Years later I still have that BTC.

I think your "so long as it's already in their vault" dig is too strong. They haven't scaled as well as they should, that's all.

2 comments

Do a search for "Coinbase transaction fees."

You'll see theres no major announcement that in April 2017 Coinbase changed it's policy and stopped paying for up to 25 transaction fees on the blockchain. Now I have no problem with this practice in itself - it was a great feature - but my problem lies in that I didn't find out until my API payments started failing.

Here's where they actually announced it: https://blog.coinbase.com/coinbase-spring-cleaning-4f27710ff...

In the middle of a blog post that's far out of sight. For a policy change of that effect I cannot believe how they conducted it.

Then there's the multitude of API problems over the years. I would send payments and the response indicated success, but I would login and see the payments were never sent from my account.

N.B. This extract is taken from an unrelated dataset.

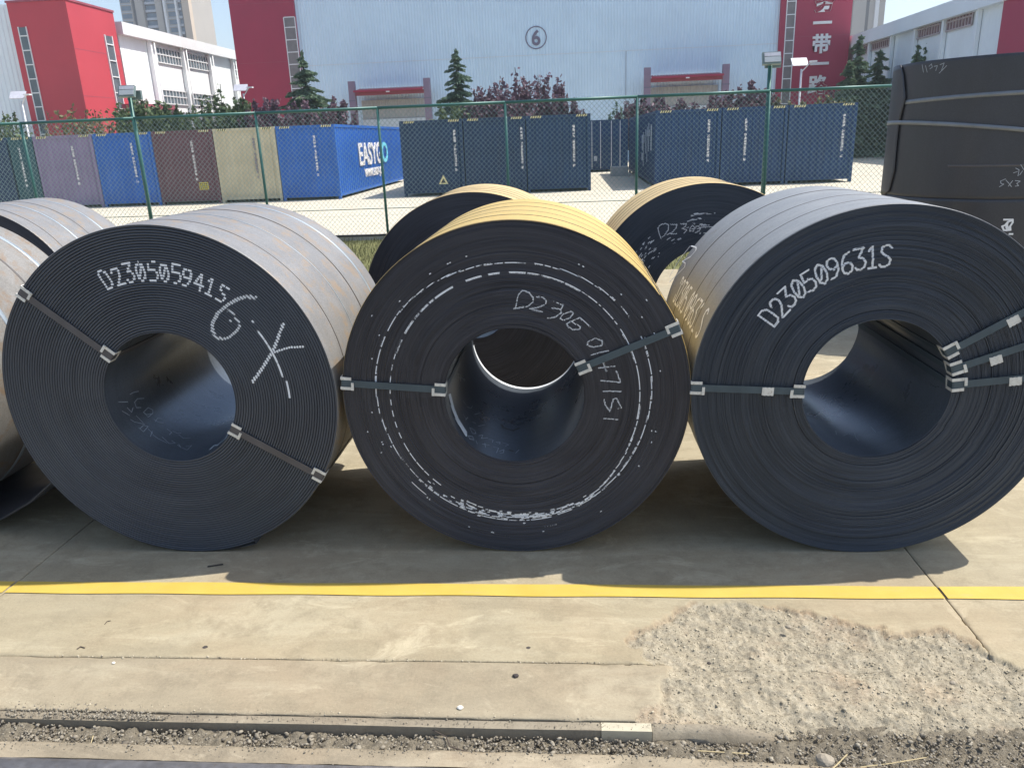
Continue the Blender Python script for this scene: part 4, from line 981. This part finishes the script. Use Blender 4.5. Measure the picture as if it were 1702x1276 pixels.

The volume of payments I send through Coinbase is far too high for two months to go by and still not know why their API just fails from time to time. They collect enough fees from instant buys and transactions that I would expect reliability and due diligence. Especially when the security of my business depends on it.

Slightly off topic but I think transaction fees should be as close to zero. No, I am not talking about lightning. If we need to start fresh and design a new system that allows it, I am all for ditching Bitcoin altogether as well. It will have served a purpose in that we have learned a lot.

To me, low transaction fees is more important than even anonymity or decentralization. My understanding of the problem is that we need to somehow encourage everyone to run a full node. We've decided a transaction fee that goes to "miners" is a good way to do that.

Well, my problem is that now miners want higher transaction fees. We have inherently opposite goals and as such I cannot be allied with miners at all.

Then make something else. Bitcoin is not designed to be a low/zero transaction fee system. It makes clear architectural choices in support of decentralization at the expense of scalability. Don't destroy bitcoin because you wanted something else.
Here's another story:

Long ago I tried to withdraw my BTC, but after clicking the withdrawal button the browser tab was stuck waiting for the HTTP response. So after a while I opened a second tab and tried to withdraw again. Both withdrawals went through and I ended up with a negative BTC balance on Coinbase. I sent one of the transactions back so that my balance ends up at zero again.

Oh dear... this sounds like another Mt. Gox waiting to happen. In what world will this not be exploited sooner or later?
I'm (pretty) sure this is a result of them using MongoDB. A friend of mine also accomplished a double sell (BTC -> USD, -1x credit on the BTC but +2x on the USD), he ended up keeping it and never hearing from Coinbase.